STORED DATA »
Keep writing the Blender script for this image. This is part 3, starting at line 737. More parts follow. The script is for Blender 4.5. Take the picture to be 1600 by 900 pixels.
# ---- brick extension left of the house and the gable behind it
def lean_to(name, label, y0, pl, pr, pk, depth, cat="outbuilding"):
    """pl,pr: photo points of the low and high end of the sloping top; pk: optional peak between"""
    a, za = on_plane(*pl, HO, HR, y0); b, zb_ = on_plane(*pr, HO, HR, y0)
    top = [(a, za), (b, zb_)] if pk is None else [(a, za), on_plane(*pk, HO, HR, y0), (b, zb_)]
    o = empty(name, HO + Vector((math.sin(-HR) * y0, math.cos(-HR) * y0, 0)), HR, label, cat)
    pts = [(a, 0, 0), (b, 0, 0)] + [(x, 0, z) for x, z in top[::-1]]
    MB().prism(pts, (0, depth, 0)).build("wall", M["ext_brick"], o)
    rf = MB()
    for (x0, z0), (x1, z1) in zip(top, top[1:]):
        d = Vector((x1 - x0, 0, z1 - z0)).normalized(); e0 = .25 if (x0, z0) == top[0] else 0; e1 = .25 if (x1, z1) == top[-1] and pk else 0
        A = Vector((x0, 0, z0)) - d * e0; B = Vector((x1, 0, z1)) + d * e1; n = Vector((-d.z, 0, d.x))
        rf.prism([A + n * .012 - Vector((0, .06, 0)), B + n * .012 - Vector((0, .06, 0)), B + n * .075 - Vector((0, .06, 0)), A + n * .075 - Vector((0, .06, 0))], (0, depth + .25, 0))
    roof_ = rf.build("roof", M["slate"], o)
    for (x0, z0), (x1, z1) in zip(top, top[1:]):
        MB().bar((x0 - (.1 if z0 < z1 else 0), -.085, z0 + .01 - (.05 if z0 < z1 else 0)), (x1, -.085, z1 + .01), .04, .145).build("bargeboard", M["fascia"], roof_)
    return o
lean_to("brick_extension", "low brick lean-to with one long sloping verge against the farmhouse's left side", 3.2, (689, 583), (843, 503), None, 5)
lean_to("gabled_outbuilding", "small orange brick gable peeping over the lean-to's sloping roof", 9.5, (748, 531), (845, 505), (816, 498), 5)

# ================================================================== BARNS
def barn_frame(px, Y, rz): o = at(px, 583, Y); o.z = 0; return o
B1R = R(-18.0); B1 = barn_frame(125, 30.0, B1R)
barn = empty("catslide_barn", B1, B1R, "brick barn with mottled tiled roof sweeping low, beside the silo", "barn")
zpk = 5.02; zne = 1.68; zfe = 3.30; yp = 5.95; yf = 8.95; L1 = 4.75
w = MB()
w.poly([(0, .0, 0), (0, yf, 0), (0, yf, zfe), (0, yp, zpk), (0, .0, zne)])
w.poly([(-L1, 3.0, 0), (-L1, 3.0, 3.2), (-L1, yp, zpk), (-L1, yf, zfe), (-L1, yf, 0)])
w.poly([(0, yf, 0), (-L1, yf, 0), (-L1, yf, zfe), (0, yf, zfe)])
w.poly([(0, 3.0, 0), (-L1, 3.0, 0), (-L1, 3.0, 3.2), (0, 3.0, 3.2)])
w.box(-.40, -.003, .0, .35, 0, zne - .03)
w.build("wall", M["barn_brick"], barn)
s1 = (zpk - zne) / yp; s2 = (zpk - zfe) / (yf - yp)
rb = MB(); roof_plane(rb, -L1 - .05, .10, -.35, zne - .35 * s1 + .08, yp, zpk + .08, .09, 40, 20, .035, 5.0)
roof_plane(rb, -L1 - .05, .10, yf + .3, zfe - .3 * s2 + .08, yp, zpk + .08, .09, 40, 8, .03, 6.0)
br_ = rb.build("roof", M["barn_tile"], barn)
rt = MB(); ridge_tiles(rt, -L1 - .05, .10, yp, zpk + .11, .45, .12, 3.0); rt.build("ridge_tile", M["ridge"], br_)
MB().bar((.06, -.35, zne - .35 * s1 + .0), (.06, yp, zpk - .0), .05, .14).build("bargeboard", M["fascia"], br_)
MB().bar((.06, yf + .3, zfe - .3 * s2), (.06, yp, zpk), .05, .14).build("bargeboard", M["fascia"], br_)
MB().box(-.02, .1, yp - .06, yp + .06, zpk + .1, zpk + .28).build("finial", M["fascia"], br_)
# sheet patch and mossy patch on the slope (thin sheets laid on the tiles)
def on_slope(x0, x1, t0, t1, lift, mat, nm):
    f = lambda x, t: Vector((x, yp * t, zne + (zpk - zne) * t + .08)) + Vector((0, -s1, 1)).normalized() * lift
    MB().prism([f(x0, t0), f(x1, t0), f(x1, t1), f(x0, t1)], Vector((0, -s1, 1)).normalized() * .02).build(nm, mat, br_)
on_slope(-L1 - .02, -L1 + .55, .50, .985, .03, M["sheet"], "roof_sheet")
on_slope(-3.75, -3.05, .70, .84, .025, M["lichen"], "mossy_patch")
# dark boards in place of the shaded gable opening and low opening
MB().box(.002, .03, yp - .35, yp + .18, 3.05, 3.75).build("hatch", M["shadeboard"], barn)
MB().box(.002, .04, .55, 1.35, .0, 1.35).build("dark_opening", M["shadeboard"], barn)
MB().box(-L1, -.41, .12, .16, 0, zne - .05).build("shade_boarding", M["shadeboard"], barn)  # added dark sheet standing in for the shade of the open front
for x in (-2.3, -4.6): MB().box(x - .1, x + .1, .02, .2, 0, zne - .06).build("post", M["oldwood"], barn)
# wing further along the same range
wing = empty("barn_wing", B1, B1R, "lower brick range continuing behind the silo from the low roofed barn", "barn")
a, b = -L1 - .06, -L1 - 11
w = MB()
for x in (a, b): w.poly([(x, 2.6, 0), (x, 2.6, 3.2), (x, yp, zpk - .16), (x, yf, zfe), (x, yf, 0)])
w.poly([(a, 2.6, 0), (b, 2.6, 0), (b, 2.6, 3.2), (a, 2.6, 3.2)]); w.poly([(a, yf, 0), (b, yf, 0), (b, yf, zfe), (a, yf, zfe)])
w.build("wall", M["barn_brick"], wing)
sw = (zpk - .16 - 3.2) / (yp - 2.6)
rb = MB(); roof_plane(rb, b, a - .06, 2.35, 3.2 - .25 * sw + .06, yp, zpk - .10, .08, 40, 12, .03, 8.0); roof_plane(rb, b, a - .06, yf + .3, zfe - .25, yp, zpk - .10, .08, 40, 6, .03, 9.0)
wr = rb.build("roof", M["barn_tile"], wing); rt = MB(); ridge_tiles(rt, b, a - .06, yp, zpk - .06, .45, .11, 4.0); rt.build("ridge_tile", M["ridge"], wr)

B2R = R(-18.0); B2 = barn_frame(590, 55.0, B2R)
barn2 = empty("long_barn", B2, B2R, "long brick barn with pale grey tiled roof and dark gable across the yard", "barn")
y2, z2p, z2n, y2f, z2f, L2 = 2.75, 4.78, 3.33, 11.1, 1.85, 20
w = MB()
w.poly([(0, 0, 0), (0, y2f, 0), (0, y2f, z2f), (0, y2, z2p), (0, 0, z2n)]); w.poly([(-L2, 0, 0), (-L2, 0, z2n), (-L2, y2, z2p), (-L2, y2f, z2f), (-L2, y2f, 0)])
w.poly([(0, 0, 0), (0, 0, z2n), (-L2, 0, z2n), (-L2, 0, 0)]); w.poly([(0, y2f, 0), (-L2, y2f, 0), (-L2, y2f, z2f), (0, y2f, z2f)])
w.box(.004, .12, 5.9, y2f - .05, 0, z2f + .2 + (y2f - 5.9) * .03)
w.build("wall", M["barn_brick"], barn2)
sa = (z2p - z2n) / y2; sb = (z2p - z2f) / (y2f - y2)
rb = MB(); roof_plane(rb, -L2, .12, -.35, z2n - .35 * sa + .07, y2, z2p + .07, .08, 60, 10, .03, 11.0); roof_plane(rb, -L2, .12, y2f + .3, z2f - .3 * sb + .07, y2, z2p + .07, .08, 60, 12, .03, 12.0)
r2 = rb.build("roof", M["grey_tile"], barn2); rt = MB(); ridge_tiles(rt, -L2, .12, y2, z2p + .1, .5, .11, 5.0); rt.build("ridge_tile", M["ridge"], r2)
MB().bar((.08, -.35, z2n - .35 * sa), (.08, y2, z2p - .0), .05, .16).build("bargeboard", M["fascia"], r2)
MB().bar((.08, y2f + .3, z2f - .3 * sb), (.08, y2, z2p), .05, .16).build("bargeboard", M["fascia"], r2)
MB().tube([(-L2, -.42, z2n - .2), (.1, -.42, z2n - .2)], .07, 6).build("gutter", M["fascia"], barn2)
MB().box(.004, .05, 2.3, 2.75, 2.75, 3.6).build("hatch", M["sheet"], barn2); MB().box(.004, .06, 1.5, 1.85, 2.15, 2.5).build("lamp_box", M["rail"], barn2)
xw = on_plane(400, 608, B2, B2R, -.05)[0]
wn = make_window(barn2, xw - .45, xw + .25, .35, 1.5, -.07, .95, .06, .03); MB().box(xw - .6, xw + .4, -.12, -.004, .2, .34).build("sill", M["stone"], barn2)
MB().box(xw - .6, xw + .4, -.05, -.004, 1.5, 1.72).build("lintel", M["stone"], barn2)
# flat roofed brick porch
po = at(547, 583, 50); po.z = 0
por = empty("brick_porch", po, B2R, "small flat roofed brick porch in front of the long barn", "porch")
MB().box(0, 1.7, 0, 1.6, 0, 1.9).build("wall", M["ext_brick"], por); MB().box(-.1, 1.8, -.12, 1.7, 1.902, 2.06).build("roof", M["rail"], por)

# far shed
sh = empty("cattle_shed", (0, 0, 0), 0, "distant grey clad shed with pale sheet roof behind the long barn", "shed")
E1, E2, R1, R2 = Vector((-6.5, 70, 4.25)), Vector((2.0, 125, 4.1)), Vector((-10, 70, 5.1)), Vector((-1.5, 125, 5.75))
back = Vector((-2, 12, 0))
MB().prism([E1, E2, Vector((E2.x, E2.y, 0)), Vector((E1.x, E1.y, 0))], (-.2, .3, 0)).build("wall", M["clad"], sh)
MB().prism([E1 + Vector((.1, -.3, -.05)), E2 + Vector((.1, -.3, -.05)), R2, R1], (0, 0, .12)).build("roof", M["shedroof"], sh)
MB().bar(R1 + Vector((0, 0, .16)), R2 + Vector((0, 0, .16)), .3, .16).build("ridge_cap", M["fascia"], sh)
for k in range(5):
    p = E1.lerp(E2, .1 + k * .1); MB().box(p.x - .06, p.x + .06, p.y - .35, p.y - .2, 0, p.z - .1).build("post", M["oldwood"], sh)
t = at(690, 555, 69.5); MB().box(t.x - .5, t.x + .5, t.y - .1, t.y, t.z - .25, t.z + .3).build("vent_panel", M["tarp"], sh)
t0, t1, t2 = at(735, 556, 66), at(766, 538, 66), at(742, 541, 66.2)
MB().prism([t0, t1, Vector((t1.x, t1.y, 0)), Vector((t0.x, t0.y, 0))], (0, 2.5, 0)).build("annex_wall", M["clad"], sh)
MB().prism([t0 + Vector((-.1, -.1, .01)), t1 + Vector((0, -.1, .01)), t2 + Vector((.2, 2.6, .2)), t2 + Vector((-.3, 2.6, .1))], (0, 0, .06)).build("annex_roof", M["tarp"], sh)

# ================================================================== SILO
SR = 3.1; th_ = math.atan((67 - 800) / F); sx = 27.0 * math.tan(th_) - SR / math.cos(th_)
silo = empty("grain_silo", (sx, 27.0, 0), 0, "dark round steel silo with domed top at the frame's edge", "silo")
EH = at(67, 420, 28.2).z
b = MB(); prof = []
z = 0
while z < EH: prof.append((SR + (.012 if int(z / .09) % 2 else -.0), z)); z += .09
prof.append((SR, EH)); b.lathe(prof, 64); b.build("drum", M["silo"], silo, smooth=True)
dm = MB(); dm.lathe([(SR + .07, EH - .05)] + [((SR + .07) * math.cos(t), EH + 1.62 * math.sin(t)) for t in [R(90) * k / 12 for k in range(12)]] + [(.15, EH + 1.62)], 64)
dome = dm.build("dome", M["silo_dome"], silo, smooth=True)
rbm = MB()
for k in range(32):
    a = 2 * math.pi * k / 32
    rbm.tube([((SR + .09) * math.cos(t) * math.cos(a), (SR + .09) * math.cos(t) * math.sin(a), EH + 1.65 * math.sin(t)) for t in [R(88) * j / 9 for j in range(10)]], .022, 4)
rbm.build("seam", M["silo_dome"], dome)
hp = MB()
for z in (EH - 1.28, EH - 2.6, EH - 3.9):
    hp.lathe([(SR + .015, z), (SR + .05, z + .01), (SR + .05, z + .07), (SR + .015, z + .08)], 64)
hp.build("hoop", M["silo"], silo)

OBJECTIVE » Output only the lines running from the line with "b = MB(); prof = []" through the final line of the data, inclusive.

SOLUTION TO THIS TASK »
b = MB(); prof = []
z = 0
while z < EH: prof.append((SR + (.012 if int(z / .09) % 2 else -.0), z)); z += .09
prof.append((SR, EH)); b.lathe(prof, 64); b.build("drum", M["silo"], silo, smooth=True)
dm = MB(); dm.lathe([(SR + .07, EH - .05)] + [((SR + .07) * math.cos(t), EH + 1.62 * math.sin(t)) for t in [R(90) * k / 12 for k in range(12)]] + [(.15, EH + 1.62)], 64)
dome = dm.build("dome", M["silo_dome"], silo, smooth=True)
rbm = MB()
for k in range(32):
    a = 2 * math.pi * k / 32
    rbm.tube([((SR + .09) * math.cos(t) * math.cos(a), (SR + .09) * math.cos(t) * math.sin(a), EH + 1.65 * math.sin(t)) for t in [R(88) * j / 9 for j in range(10)]], .022, 4)
rbm.build("seam", M["silo_dome"], dome)
hp = MB()
for z in (EH - 1.28, EH - 2.6, EH - 3.9):
    hp.lathe([(SR + .015, z), (SR + .05, z + .01), (SR + .05, z + .07), (SR + .015, z + .08)], 64)
hp.build("hoop", M["silo"], silo)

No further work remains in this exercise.